(Problem): Filter out everything except lines holding "scene".

-- Start Data segment --

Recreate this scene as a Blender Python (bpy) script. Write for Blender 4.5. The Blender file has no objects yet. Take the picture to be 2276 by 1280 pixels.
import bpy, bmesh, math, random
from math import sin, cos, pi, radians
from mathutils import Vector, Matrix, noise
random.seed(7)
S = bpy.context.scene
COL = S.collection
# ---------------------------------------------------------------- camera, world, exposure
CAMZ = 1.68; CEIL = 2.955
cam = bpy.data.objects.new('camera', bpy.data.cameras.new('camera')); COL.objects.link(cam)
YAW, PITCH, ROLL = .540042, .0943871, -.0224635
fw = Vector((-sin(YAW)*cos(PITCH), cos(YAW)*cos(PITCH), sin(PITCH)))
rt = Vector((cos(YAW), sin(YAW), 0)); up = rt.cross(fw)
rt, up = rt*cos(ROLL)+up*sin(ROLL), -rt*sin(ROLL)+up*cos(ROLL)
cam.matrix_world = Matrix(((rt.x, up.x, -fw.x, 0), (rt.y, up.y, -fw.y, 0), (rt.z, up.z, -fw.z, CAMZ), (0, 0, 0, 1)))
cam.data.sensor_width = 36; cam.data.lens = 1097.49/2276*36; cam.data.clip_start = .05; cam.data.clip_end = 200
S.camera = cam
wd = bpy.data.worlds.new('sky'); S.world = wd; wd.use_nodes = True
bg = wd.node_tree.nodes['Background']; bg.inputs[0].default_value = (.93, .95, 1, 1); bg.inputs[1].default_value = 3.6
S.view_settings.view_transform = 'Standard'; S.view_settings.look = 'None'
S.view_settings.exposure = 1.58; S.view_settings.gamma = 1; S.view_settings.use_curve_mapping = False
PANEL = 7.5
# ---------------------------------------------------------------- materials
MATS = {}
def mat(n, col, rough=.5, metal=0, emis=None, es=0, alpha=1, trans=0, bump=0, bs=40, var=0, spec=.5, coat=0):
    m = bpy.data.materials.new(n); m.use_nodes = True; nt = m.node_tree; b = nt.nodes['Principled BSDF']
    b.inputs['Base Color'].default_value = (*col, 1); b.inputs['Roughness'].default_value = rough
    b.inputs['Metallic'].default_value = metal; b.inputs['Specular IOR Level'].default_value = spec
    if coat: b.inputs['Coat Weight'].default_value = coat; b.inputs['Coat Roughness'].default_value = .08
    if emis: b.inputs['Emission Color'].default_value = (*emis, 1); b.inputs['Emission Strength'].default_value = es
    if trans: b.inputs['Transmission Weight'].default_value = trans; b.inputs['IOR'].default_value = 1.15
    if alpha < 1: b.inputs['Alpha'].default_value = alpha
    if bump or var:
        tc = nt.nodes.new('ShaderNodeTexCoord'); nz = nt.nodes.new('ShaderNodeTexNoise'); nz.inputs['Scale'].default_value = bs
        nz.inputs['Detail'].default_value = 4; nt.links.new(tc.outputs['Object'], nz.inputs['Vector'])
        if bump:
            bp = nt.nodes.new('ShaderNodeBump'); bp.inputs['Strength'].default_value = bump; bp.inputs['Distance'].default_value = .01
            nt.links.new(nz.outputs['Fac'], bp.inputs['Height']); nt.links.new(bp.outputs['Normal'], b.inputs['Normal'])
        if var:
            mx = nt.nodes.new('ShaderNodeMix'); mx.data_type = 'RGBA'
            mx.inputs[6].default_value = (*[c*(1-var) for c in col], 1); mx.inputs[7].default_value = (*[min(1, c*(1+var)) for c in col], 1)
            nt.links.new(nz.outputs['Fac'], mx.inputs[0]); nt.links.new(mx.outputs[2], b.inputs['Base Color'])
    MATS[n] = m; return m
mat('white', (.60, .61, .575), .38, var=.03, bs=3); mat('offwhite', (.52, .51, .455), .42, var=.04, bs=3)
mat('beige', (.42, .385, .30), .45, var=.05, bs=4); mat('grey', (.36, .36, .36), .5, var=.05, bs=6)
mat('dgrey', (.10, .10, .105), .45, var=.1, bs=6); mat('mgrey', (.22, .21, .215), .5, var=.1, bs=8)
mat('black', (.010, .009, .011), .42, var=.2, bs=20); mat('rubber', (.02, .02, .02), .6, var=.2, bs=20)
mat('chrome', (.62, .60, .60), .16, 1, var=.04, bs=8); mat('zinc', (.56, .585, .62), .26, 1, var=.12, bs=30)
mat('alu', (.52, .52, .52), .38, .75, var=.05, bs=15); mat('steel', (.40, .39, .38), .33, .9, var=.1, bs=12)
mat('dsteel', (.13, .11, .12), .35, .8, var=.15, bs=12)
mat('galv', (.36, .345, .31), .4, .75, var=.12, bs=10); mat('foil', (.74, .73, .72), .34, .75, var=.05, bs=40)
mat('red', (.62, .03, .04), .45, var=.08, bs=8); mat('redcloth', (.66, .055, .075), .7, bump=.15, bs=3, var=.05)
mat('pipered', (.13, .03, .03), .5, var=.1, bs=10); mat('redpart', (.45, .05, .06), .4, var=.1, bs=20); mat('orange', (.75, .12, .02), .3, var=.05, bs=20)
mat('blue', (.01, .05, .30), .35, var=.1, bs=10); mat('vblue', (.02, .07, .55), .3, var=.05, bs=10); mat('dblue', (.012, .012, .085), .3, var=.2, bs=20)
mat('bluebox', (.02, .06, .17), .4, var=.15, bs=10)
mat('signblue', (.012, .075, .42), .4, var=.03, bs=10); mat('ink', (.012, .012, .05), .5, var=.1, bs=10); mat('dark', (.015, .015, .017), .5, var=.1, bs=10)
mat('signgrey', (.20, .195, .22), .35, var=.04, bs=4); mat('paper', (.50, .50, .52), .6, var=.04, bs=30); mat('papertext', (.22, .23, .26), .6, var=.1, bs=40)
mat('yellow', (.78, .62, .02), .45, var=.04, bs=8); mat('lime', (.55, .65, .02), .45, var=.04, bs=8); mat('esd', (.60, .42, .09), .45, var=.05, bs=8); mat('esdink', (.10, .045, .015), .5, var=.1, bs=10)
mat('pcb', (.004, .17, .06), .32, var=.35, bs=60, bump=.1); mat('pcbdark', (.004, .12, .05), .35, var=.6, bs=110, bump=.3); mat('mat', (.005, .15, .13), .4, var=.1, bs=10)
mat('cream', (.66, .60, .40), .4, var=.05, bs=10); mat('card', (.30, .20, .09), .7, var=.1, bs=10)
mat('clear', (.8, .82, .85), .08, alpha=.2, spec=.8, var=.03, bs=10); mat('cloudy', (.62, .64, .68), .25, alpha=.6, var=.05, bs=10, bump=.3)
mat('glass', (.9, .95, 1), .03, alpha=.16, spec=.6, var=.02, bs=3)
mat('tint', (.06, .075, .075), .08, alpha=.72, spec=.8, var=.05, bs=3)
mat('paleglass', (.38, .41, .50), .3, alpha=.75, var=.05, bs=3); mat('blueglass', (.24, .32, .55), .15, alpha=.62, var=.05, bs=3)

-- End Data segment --

(Answer for this exercise):
Recreate this scene as a Blender Python (bpy) script. Write for Blender 4.5. The Blender file has no objects yet. Take the picture to be 2276 by 1280 pixels.
S = bpy.context.scene